Our First Christmas Tree, by Martin Noland

Dedicated to my great-great-great-grandparents Heinrich Ludwig Hoelter and Maria Elsabein Bohning

Did you know that the use of Christmas trees in American churches was an innovation of the Rev. Heinrich Christian Schwan (1819-1905), pastor at Zion Lutheran Church in Cleveland, Ohio, a member of the Missouri Synod (then known as Die Deutsche Evangelisch-Lutherische Synode von Missouri, Ohio, und andern Staaten)? Schwan later became the third president of the Missouri Synod (1878-99).

The story is told well by a 1956 television program, “Our First Christmas Tree,” now available on the Internet here:

As you make your preparations for Christmas, have your family sit down by the computer monitor and watch this black and white TV program. It takes about 25 minutes and is perfectly suited for children.
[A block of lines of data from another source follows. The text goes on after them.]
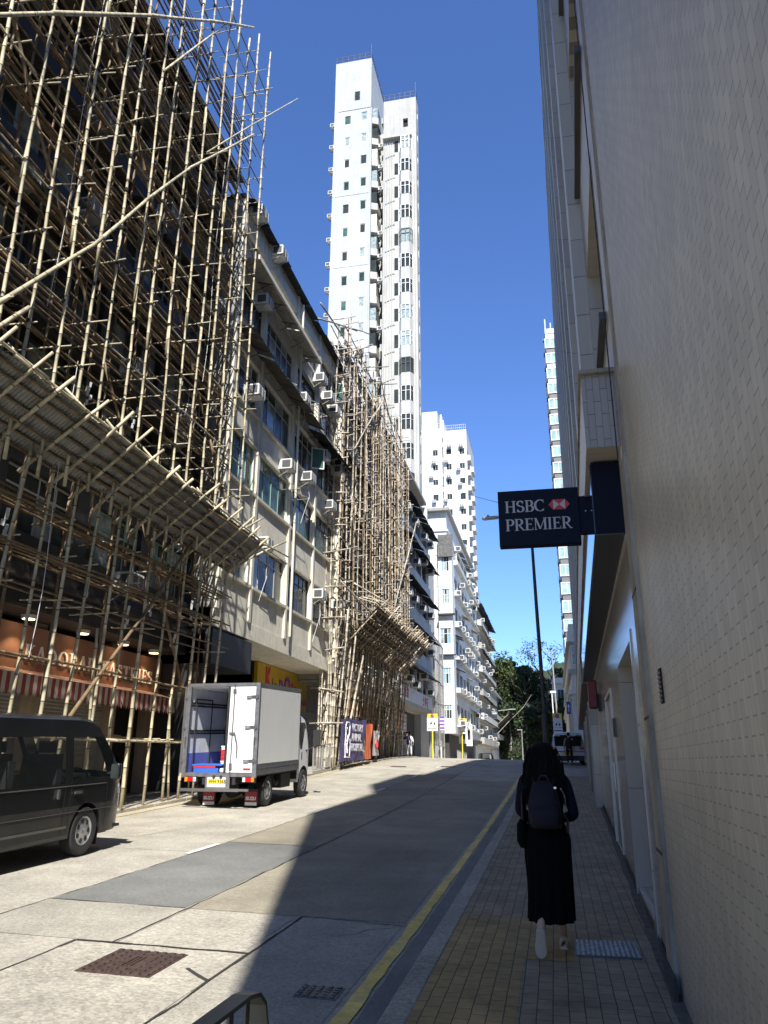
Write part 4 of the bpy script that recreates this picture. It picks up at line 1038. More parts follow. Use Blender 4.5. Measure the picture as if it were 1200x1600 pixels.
for k in range(6):
    z = 2.9+.9*k
    pole_obj('ledger', [(((-9.75+.07*k, 33.9, z-.2), (-9.75+.07*k, 52.4, z+.3+rs.gauss(0,.08))), dict(r=.032))], sB, BD)
    pole_obj('ledger', [(((XN+.1, 33.9, z), (XN+.1, 52.4, z+rs.gauss(0,.08))), dict(r=.032))], sB, BD)
tie_mesh(sB, TIESB, [7.9+.95*k for k in range(17)], .055)
# the pale tips that stick out past the parapet, sloping pieces at the top
for a, b in (((-9.2,35.7,17.0),(-9.05,41.95,22.9)), ((-9.15,45.5,10.0),(-9.05,54.0,18.6)), ((-9.2,33.0,21.0),(-9.1,39.1,25.0)), ((-9.2,37,22.4),(-9.0,43.3,25.8)),((-9.9,31.0,21.9),(-9.2,38.6,25.4)),((-9.9,31.2,22.9),(-9.3,38.4,22.9)),((-9.7,38,21.9),(-9.0,46.0,26.0)),((-9.4,40,18.9),(-9.2,36.3,23.7)),((-9.15,46,22),(-9.15,41,24.4))):
    pole_obj('brace', [((a,b), dict(r=.04))], sB, BB)
st = []
for k in range(18):
    z = 7.95+.95*k
    for y in ysB:
        if rs.random() < .4: st.append(((XN-.2, y+.05, z+.03), 1.25+rs.uniform(0,.2), (0, rs.gauss(0,.05), rs.gauss(0,.15))))
put_sticks('transom', st, sB, BB, 1, .03, 90)
# end frame facing the camera
for k in range(13):
    z = 3.2+1.55*k
    pole_obj('end_rail', [(((-10.55,33.78,z),(-9.0,33.78,z+rs.gauss(0,.12))), dict(r=.034, piece=9))], sB, BB)
for x in (-10.05, -9.75, -9.45): pole_obj('end_standard', [(((x,33.85,PZ(34)),(x+rs.gauss(0,.06),33.85,22.3+rs.uniform(0,1.5))), dict(r=.04))], sB, BB)
for (a, b) in (((-9.5,34.3,PZ(34)),(-9.05,34.6,8.4)),((-9.6,35.2,PZ(35)),(-9.1,36.2,7.4)),((-9.55,33.9,1.3),(-9.7,33.9,8.2)),((-9.7,36.2,1.4),(-9.0,37.4,6.6))):
    pole_obj('raking_pole', [((a,b), dict(r=.05))], sB, BB)
cb = thing('catch_platform', 'steep bamboo lattice catch fan hanging from the second scaffold, tilted up to the street', 'catch platform', (-8.7, 43, 8))
mb = MB(); y = 36.2
while y < 51:
    y2 = y+random.uniform(.8,1.4)
    for j in range(3):
        if random.random() < .88:
            xa = -9.4+j*.47; mb.quad((xa,y,7.35+j*.5),(xa,y2,7.35+j*.5),(xa+.45,y2,7.33+(j+1)*.5),(xa+.45,y,7.33+(j+1)*.5))
    y = y2
mb.build('plank', mat('weathered boards', (.09,.08,.065), .8, var=.3), cb)
for i in range(26):
    y = 36.2+i*.59; e = random.uniform(.15,.6)
    pole_obj('rafter', [(((-9.5,y,7.1),(-8.0+e,y+.15,8.75+e*.9)), dict(r=.04, piece=9))], cb, BD if i % 2 else BB)
for j in range(8):
    x = -9.4+j*.2; pole_obj('purlin', [(((x,36,7.15+j*.21),(x,51.2,7.15+j*.21)), dict(r=.034))], cb, BD)
for i in range(20):
    y = 36.4+i*.75; pole_obj('prop', [(((-9.3,y,9.8+rs.uniform(-.6,.3)),(-7.85+rs.uniform(-.1,.3),y+rs.uniform(0,.5),8.9+rs.uniform(0,.5))), dict(r=.035, piece=9))], cb, BB)
pole_obj('edge_pole', [(((-7.95,35.6,8.95),(-7.95,51.6,8.95)), dict(r=.05))], cb, BB)
pole_obj('edge_pole', [(((-9.3,33.9,9.6),(-8.2,37.6,8.3)), dict(r=.05))], cb, BB)
# banner hung on the scaffold foot
bn = thing('banner', 'navy and orange banner reading VICTORY ANIMAL HOSPITAL at the foot of the second scaffold', 'banner', (-9.2, 36.8, 2.5))
def cloth(y0, y1, z0, z1, x, m, name, parent, ny=30, nz=14):
    mb = MB()
    for j in range(nz+1):
        for i in range(ny+1):
            u = i/ny; v = j/nz; y = y0+(y1-y0)*u
            z = z0+(z1-z0)*v - .16*math.sin(math.pi*u*3.2)**2*v*.6 + (y-y0)*.02
            mb.v.append((x+.05*math.sin(u*17+v*3)+.03*math.sin(u*31-v*5), y, z))
    for j in range(nz):
        for i in range(ny):
            q = j*(ny+1)+i; mb.f.append((q,q+1,q+ny+2,q+ny+1)); mb.m.append(0)
    return mb.build(name, m, parent, smooth=True)
M['banner_blue'] = mat('banner navy', (.075,.06,.16), .6, 0, .15, 3)
M['banner_or'] = mat('banner orange', (.60,.14,.06), .6, 0, .1)
cloth(33.9, 38.7, 1.60, 3.50, -9.18, M['banner_blue'], 'cloth', bn); cloth(38.72, 40.1, 1.72, 3.45, -9.18, M['banner_or'], 'orange_strip', bn, 10)
M['print_white'] = mat('printed white', (.70,.70,.72), .6, 0, .03)
for tx, z, y in (('VICTORY', 2.94, 35.75), ('ANIMAL', 2.50, 35.68), ('HOSPITAL', 2.06, 35.6)):
    text_part('lettering', tx, .46, (-9.085, y, z+.02), (0,1,.01), (0,0,1), M['print_white'], bn, .004, bold=.012, squeeze=1.12)
mb = MB(); P = [(34.55,1.8),(34.5,2.3),(34.62,2.8),(34.6,3.15),(34.75,3.3),(35.2,3.3),(35.3,3.15),(35.2,2.8),(34.95,2.55),(34.8,2.35),(34.75,2.1)]
mb.tube([(-9.08,a,b) for a,b in P], .028, 4); mb.tube([(-9.08,34.5,1.8),(-9.08,35.35,1.8)], .04, 4); mb.tube([(-9.08,35.3,1.85),(-9.08,35.4,2.3),(-9.08,35.35,2.6)], .02, 4)
mb.tube([(-9.08,34.85+.1*math.cos(t/8*6.28),2.12+.17*math.sin(t/8*6.28)) for t in range(9)], .022, 4); mb.tube([(-9.08,34.8,2.45),(-9.08,35.05,2.75)], .03, 4); mb.tube([(-9.08,34.85,3.05),(-9.08,34.95,2.95)], .03, 4)
mb.build('animal_outline_emblem', M['print_white'], bn)
b2 = thing('banner', 'small white cloth with a red mark tied to the second scaffold beside the navy banner', 'banner', (-9.3, 41, 2.6))
cloth(40.9, 42.3, 1.9, 3.2, -9.28, mat('white cloth', (.55,.5,.5), .8), 'cloth', b2, 8)
mb = MB(); mb.tube([(-9.2,41.5+.22*math.cos(t/8*6.28),2.5+.22*math.sin(t/8*6.28)) for t in range(9)], .05, 4); mb.tube([(-9.2,41.5,2.3),(-9.2,41.7,2.75)], .04, 4); mb.build('red_mark', M['logo_red'], b2)
# ============================================================ building C : balconies and dark awnings
random.seed(44)
bD_ = thing('tenement_building', 'tenement with dark sloping awnings over every floor just past the second scaffold', 'building', (-10, 58, PZ(58)))
levels = [5.75+3.1*k for k in range(6)]
mb = MB(); mb.box(-26, -10.9, 51.95, 66, 5.41, 24.2); mb.box(-26,-10.05,65.6,66,5.4,23.6); mb.box(-26,-10.05,51.96,52.3,5.4,23.6); mb.build('wall', M['off_white'], bD_)
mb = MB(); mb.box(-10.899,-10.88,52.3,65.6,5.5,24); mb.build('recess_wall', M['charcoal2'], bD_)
r_ = random.Random(12)
for k, z in enumerate(levels):
    mb = MB(); mb.box(-10.9, -9.9, 52.0, 66.02, z-.32, z-.02); mb.build('balcony_slab', M['slab'], bD_)
    mb = MB(); mb.box(-10.02, -9.88, 52.0, 66.02, z-.02, z+(.95 if k < 5 else .5)); mb.build('balcony_parapet', M['off_white'] if k else M['white_wall'], bD_)
    if k < 5:
        awning(bD_, -9.95, z+2.55, -9.05, z+2.2, 52, 66.1, M['charcoal'])
        for i in range(5): window(bD_, (-9.9,0), (0,1), (52.2+2.75*i, 54.7+2.75*i, z+.97, z+2.4), .18, 3, .7, r_.choice([M['frame_dark'],M['frame_alu'],M['frame_dark']]), GL3, rand=r_)
        for i in range(4): add_ac(bD_, -9.9, 53+3.4*i+r_.uniform(-.6,.9), z+r_.choice((.95,1.1,1.9)), 0, 1.15)
        for y in (52.1, 55, 58.1, 61.0, 63.9): mb = MB(); mb.box(-10.2,-9.86,y-.16,y+.16,z+.95,z+2.75); mb.build('pier', M['off_white'], bD_)
mb = MB(); mb.box(-26,-10.15,51.9,66.05,23.9,24.15); mb.build('roof_slab', M['grey_wall'], bD_)
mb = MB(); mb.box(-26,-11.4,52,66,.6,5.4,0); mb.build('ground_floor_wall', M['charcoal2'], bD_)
for tx, y, z in (('永 豐',53.1,5.95),('士 多 行',61.0,5.85)): text_part('painted_lettering', tx, .78, (-9.87,y,z), (0,1,0), (0,0,1), M['logo_red'], bD_, .01, bold=.015)
t = thing('notice_board', 'multi panel pale and orange menu board over a dark shopfront beyond the second scaffold', 'sign', (-11.1,56,4))
mb = MB(); mb.box(-11.2,-11.05,53.4,55.6,3.7,5.1,0); mb.box(-11.2,-11.05,55.62,58,3.6,5.1,1); mb.box(-11.2,-11.05,58.02,60.4,3.8,5.1,0)
for i in range(9):
    for j in range(4): mb.box(-11.05,-11.04,53.6+i*.75,54.05+i*.75,3.85+j*.3,3.98+j*.3,2)
mb.build('board', [mat('board pale', (.45,.4,.42), .6), mat('board orange', (.55,.27,.05), .6), mat('board ink', (.3,.12,.12), .7)], t)
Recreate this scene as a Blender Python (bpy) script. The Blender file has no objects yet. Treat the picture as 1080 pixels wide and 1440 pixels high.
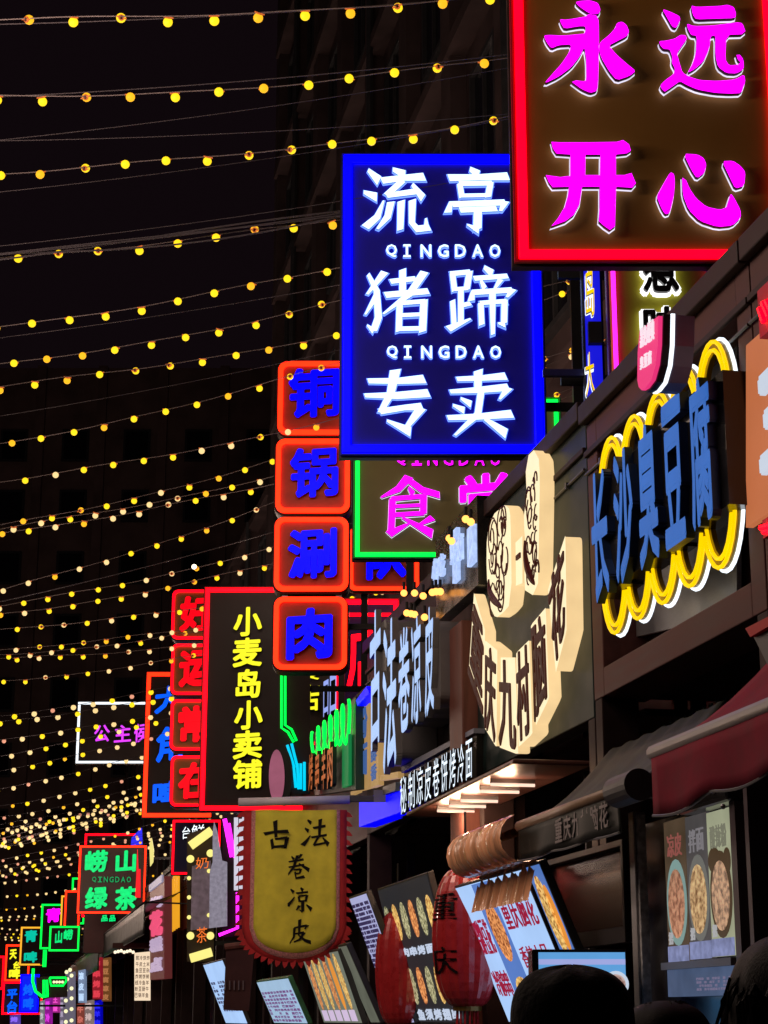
import bpy, math, random
from math import radians, sin, cos, tan, pi, sqrt, atan2
from mathutils import Vector, Matrix

random.seed(11)
sc = bpy.context.scene
COL = sc.collection
# ------------------------------------------------------------------ camera
PITCH, ALPHA, FPX, CZ = radians(15.27), radians(11.33), 2600.0, 1.7
cam = bpy.data.cameras.new('camera'); cam.sensor_fit = 'VERTICAL'; cam.sensor_height = 36
cam.lens = FPX * 36 / 1440; cam.clip_start = 0.05; cam.clip_end = 800
cam.dof.use_dof = False
camo = bpy.data.objects.new('camera', cam); COL.objects.link(camo)
camo.location = (0, 0, CZ); camo.rotation_euler = (radians(90) + PITCH, 0, 0)
sc.camera = camo
# ------------------------------------------------------------------ night sky
world = bpy.data.worlds.new('World'); sc.world = world; world.use_nodes = True
wn = world.node_tree.nodes; bg = wn['Background']
bg.inputs[0].default_value = (0.95, 0.50, 0.72, 1); bg.inputs[1].default_value = 0.0045
vs = sc.view_settings
vs.view_transform = 'Standard'; vs.look = 'None'; vs.exposure = 0; vs.gamma = 1; vs.use_curve_mapping = False
sc.cycles.use_denoising = True
sc.cycles.max_bounces = 5; sc.cycles.diffuse_bounces = 3; sc.cycles.glossy_bounces = 3
sc.cycles.sample_clamp_indirect = 4; sc.cycles.caustics_reflective = False; sc.cycles.caustics_refractive = False
BULB_WATT = 18.0

# ------------------------------------------------------------------ geometry of the place
# world: +Y is the camera's heading, the street runs ALPHA to the left of it.
# street frame: w metres to the right of the street line through the camera, s metres along it
def ray(u, v):
    x = (u - 540) / FPX; y = (720 - v) / FPX
    return x, cos(PITCH) - y * sin(PITCH), sin(PITCH) + y * cos(PITCH)
def at(u, v, Y):
    r = ray(u, v); t = Y / r[1]
    return r[0] * t, CZ + r[2] * t
def wall(u, v, w=3.2):
    r = ray(u, v); t = w / (r[0] * cos(ALPHA) + r[1] * sin(ALPHA))
    return -r[0] * t * sin(ALPHA) + r[1] * t * cos(ALPHA), CZ + r[2] * t
def street(w, s, z):
    return (w * cos(ALPHA) - s * sin(ALPHA), w * sin(ALPHA) + s * cos(ALPHA), z)

# ------------------------------------------------------------------ materials
MATS = {}
def mat(name, col, rough=.6, metal=0.0, em=None, es=0.0, noise=.25, scale=6, bump=0.0, coat=0.0, stretch=None, spec=None):
    if name in MATS: return MATS[name]
    m = bpy.data.materials.new(name); m.use_nodes = True; MATS[name] = m
    nt = m.node_tree; b = nt.nodes['Principled BSDF']
    b.inputs['Base Color'].default_value = (*col, 1); b.inputs['Roughness'].default_value = rough
    b.inputs['Metallic'].default_value = metal; b.inputs['Coat Weight'].default_value = coat
    b.inputs['Specular IOR Level'].default_value = spec if spec is not None else (.18 if (rough > .4 and metal == 0) else .5)
    tc = nt.nodes.new('ShaderNodeTexCoord'); mp = nt.nodes.new('ShaderNodeMapping')
    nt.links.new(tc.outputs['Object'], mp.inputs[0])
    if stretch: mp.inputs['Scale'].default_value = stretch
    nz = nt.nodes.new('ShaderNodeTexNoise'); nz.inputs['Scale'].default_value = scale; nz.inputs['Detail'].default_value = 6
    nt.links.new(mp.outputs[0], nz.inputs['Vector'])
    if noise > 0:
        mr = nt.nodes.new('ShaderNodeMapRange')
        mr.inputs['From Min'].default_value = .25; mr.inputs['From Max'].default_value = .75
        mr.inputs['To Min'].default_value = 1 - noise; mr.inputs['To Max'].default_value = 1 + noise
        nt.links.new(nz.outputs['Fac'], mr.inputs['Value'])
        vm = nt.nodes.new('ShaderNodeVectorMath'); vm.operation = 'SCALE'; vm.inputs[0].default_value = col if es == 0 else em
        nt.links.new(mr.outputs[0], vm.inputs['Scale'])
        nt.links.new(vm.outputs[0], b.inputs['Base Color' if es == 0 else 'Emission Color'])
        if es == 0:
            m2 = nt.nodes.new('ShaderNodeMapRange')
            m2.inputs['To Min'].default_value = max(.05, rough - .15); m2.inputs['To Max'].default_value = min(1, rough + .15)
            nt.links.new(nz.outputs['Fac'], m2.inputs['Value']); nt.links.new(m2.outputs[0], b.inputs['Roughness'])
    if es > 0:
        b.inputs['Emission Strength'].default_value = es
        if noise <= 0: b.inputs['Emission Color'].default_value = (*em, 1)
    if bump > 0:
        bp = nt.nodes.new('ShaderNodeBump'); bp.inputs['Strength'].default_value = bump; bp.inputs['Distance'].default_value = .01
        nt.links.new(nz.outputs['Fac'], bp.inputs['Height']); nt.links.new(bp.outputs[0], b.inputs['Normal'])
    return m
def glow(name, col, s=1.0, noise=.06, scale=3, base=None):
    return mat(name, base or tuple(min(.8, c * .12) for c in col), .5, em=col, es=s, noise=noise, scale=scale)
def food(name, c1, c2, s, scale=30):
    """printed photograph of food on a back-lit sheet: flat print only"""
    if name in MATS: return MATS[name]
    m = bpy.data.materials.new(name); m.use_nodes = True; MATS[name] = m
    nt = m.node_tree; b = nt.nodes['Principled BSDF']
    tc = nt.nodes.new('ShaderNodeTexCoord'); v = nt.nodes.new('ShaderNodeTexVoronoi'); v.inputs['Scale'].default_value = scale
    n = nt.nodes.new('ShaderNodeTexNoise'); n.inputs['Scale'].default_value = scale * .6; n.inputs['Detail'].default_value = 8
    nt.links.new(tc.outputs['Object'], v.inputs['Vector']); nt.links.new(tc.outputs['Object'], n.inputs['Vector'])
    mx = nt.nodes.new('ShaderNodeMix'); mx.data_type = 'RGBA'
    mx.inputs[6].default_value = (*c1, 1); mx.inputs[7].default_value = (*c2, 1)
    mm = nt.nodes.new('ShaderNodeMath'); mm.operation = 'MULTIPLY_ADD'; mm.inputs[1].default_value = 3.4; mm.inputs[2].default_value = -1.45
    nt.links.new(n.outputs['Fac'], mm.inputs[0])
    m2 = nt.nodes.new('ShaderNodeMath'); m2.operation = 'ADD'; m2.use_clamp = True
    m3 = nt.nodes.new('ShaderNodeMath'); m3.operation = 'MULTIPLY'; m3.inputs[1].default_value = .5
    nt.links.new(v.outputs['Distance'], m3.inputs[0])
    nt.links.new(mm.outputs[0], m2.inputs[0]); nt.links.new(m3.outputs[0], m2.inputs[1])
    nt.links.new(m2.outputs[0], mx.inputs[0])
    nt.links.new(mx.outputs[2], b.inputs['Emission Color']); b.inputs['Emission Strength'].default_value = s
    nt.links.new(mx.outputs[2], b.inputs['Base Color']); b.inputs['Roughness'].default_value = .4
    return m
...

The TV program is historically accurate, except for a few minor details and one competing claim for being the very first Christmas tree in a church in North America. The conflict that Pastor Schwan and his members endured was real and the drama in the TV program catches the real spirit of it. When you watch the program, you will realize that Lutherans have not always had a comfortable existence in the United States of America.

Ludwig Feuerbringer adds some more details to the historic event: Schwan was the first one to introduce the Christmas tree in church and this took place in the fifties in Cleveland. It caused a real sensation in the city. To some extent it became the talk of the town. In those days of very pronounced Reformed, unliturgical ideas, it was considered almost a sacrilege that a special day aside from the Puritan Sabbath should be observed in church, and above all things, that the sanctuary should be ‘desecrated’ by the introduction of a Christmas tree, decorated, undoubtedly, in the usual way. Schwan even had constructed the story of Bethlehem in little figures under the Christmas tree, and that especially was regarded as an abomination. Even in factories members of Schwan’s church were accosted, and to some the intimation was given that they could hardly continue in their factory employment if they were in harmony with such execrable practices. (Ludwig Feuerbringer, Eighty Eventful Years [St Louis: CPH, 1944], 248-240).

In 1851, at the time of its innovation, Zion Lutheran Church was situated where Cleveland Public Hall is located today. A historical marker is present at the corner of Lakeside Avenue and East Sixth Street in Cleveland commemorating the event. Every December a brief commemorative ceremony is held at Pastor Schwan’s grave at Lakeview Cemetery in the Cleveland area (for this year’s service at Lakeview, see here). More information about Zion Lutheran Church and its history can be found here.

Fourteen essays and sermons of Pastor Schwan are available in English, translated by our current president, the Rev. Matthew Harrison and available in the volume At Home in the House of My Fathers available here.

On a personal note, my great-great-great grandparents (named in the dedication above) were members of Zion Lutheran Church in 1851, so this is part of my own family history.

I wish to acknowledge, with a deep measure of gratitude, the Rev. Harold Weber, pastor of Zion Evangelical Lutheran Church in Walsh, Illinois. Pastor Weber and I have been friends for a decade now. He found the online video program “Our First Christmas Tree,” and some other details about the event that I am sharing with you today.

A very blessed Christmas to you all!